Il bilancio. «Se qualcuno dice che va tutto bene curatelo. Ma bisogna anche dire che qualcosa è oggettivamente iniziato a cambiare ed è merito del Pd che ha scelto di cambiare e fare le cose concretamente, qualcuna riuscita meglio, qualcuna peggio. Oggi in questo Paese c’è qualche diritto in più e qualche tassa in meno». Matteo Renzi parla dal palco dove lanciò la propria candidatura alla guida del Pd. «Tre anni fa c’era Napolitano che non riusciva a dimettersi, le riforme erano bloccate, la riforma costituzionale era su un binario morto, Berlusconi primo nei sondaggi, si discuteva su come togliere la tassa sulla prima casa poi non ci si riusciva, la cultura faceva notizia per i crolli, l’Expo sembrava impossibile, i diritti civili non erano all’ordine del giorno e le grandi opere erano cantieri infiniti».

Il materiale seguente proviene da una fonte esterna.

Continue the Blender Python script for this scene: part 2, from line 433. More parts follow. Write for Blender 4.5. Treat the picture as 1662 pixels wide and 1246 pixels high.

“Sondati” i militanti. «Calma, si vota a novembre»
«Volete ridurre il numero dei parlamentari, ridurre i costi della politica, eliminare enti inutili come il Cnel? Calmi, dovete votare a novembre, non ora». Innescato un sondaggio estemporaneo tra i militanti Pd per elencare gli effetti della riforma istituzionale Renzi indica incidentalmente quando potrebbe tenersi la consultazione. Qui i toni si accendono, considerato il largo fronte di opposizione alle modifiche istituzionali, fronte del quale fanno parte anche esponenti della minoranza del partito. «Parlamentari che hanno votato sei volte sì ora vogliono votare no: noi siamo pronti a camminare con voi, ma se ci dite di fermarvi, noi non ci fermeremo, se volete fermarvi vi fermate da soli». Il messaggio inviato ai detrattori è che «dopo trent’anni c’è qualcuno che le cose le sta facendo, questo li manda fuori di testa e dicono no a prescindere».

«Ho sbagliato a personalizzare»
Non manca un accenno di autocritica, su di una sua scelta che a dire di molti si sarebbe rivelata controproducente ai fini del risultato. «Anche io ho sbagliato a dare dei messaggi: questo referendum non è il mio referendum, perché questa riforma ha un padre che si chiama Giorgio Napolitano. Ho fatto un errore a personalizzare troppo, bisogna dire agli italiani che non è la riforma di una persona, ma la riforma che serve all’Italia». Ma «se il referendum passa, i 500 milioni risparmiati sui costi della politica pensate che bello metterli sul fondo della povertà e darli ai nostri concittadini che non ce la fanno».